As The Los Angeles Times reports, add another complaint to the frenzy over illegal immigrants and the “damage” they cause:
Sen. John McCain (R-Ariz.) on Monday defended his statement over the weekend that illegal immigrants were responsible for some Arizona wildfires, citing congressional testimony and published reports to back his claim.
Speaking from his home state Saturday, McCain said there was “substantial evidence that some of these fires have been caused by people who have crossed our border illegally.” He didn’t specify what evidence, however [Pols emphasis]…
…Speaking on the “Imus in the Morning” show Monday, McCain stood by his statement.
“I was briefed by the Forest Service about the fact that illegal immigrants sometimes start these fires,” he said. And there has been testimony by service officials that “large numbers of warming and cooking fires built and abandoned by cross-border violators have caused wildfires that have destroyed cultural and natural resources.”
He also cited a Los Angeles Times report backing his claim, though it was unclear which story he was referring to.
Imus challenged McCain, though, saying the reports don’t prove illegal immigrants were responsible for the so-called Wallow blaze raging through eastern parts of the state.
McCain said he never was referring to the specific fire in his remarks. [Pols emphasis]
First off, kudos to Imus for not just nodding at McCain’s claims and actually challenging what he had to say.
Perhaps McCain is referring to the same band of invisible illegal immigrants whom Colorado Secretary of State Scott Gessler “almost certainly” have voted in past elections, despite a complete lack of evidence that this has ever happened in Colorado.

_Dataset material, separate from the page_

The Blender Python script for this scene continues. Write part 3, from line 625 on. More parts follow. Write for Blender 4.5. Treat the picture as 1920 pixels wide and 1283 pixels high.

And not that they haven’t looked — Mesa County Clerk Sheila Reiner — a Republican in a heavy Republican county — recently went public about her concerns that the SOS office doesn’t seem to have any records of any illegal immigrants having voted in Colorado, although that’s not what Gessler has told Congress and anyone else who will listen.
Look, illegal immigration is an important issue that deserves a serious discussion. But we can’t have those discussions when elected officials are always tossing around unconfirmed accusations about illegal immigrants casting ballots, causing fires, and beheading people in the desert. None of this does anything to address the actual problem of illegal immigration, and it devolves the entire discussion into a silly game of finger-pointing. What difference does this make, anyway? Are illegal immigrants known to be less careful with matches than legal residents? Can we now classify illegal immigrants as a “fire hazard?”
In our view this isn’t about defending or opposing illegal immigrants. This is about something much more fundamentally important — elected officials should not be allowed to just toss out harmful accusations against anybody without proof.
If McCain had accused an individual person of setting these fires, people would be elbowing each other trying to be the first to condemn his remarks. If McCain had said, I’m told that Ed Smith of Tucson set these fires. I don’t have any proof, but I’m pretty sure. — he would be absolutely roasted (pun intended) by the media and opinion makers on both sides of the aisle. But if he makes a baseless generic accusation against a faceless group of people — like illegal immigrants — then it’s not as big of a deal somehow. Yet it is still so very wrong, and so very irresponsible.
Perhaps this is all just a misdirection ruse so that people won’t realize that U.S. Senators actually set the fires in Arizona. We don’t have any proof of that, but we read it somewhere in a newspaper once, and this guy who we think works for the government confirmed the story.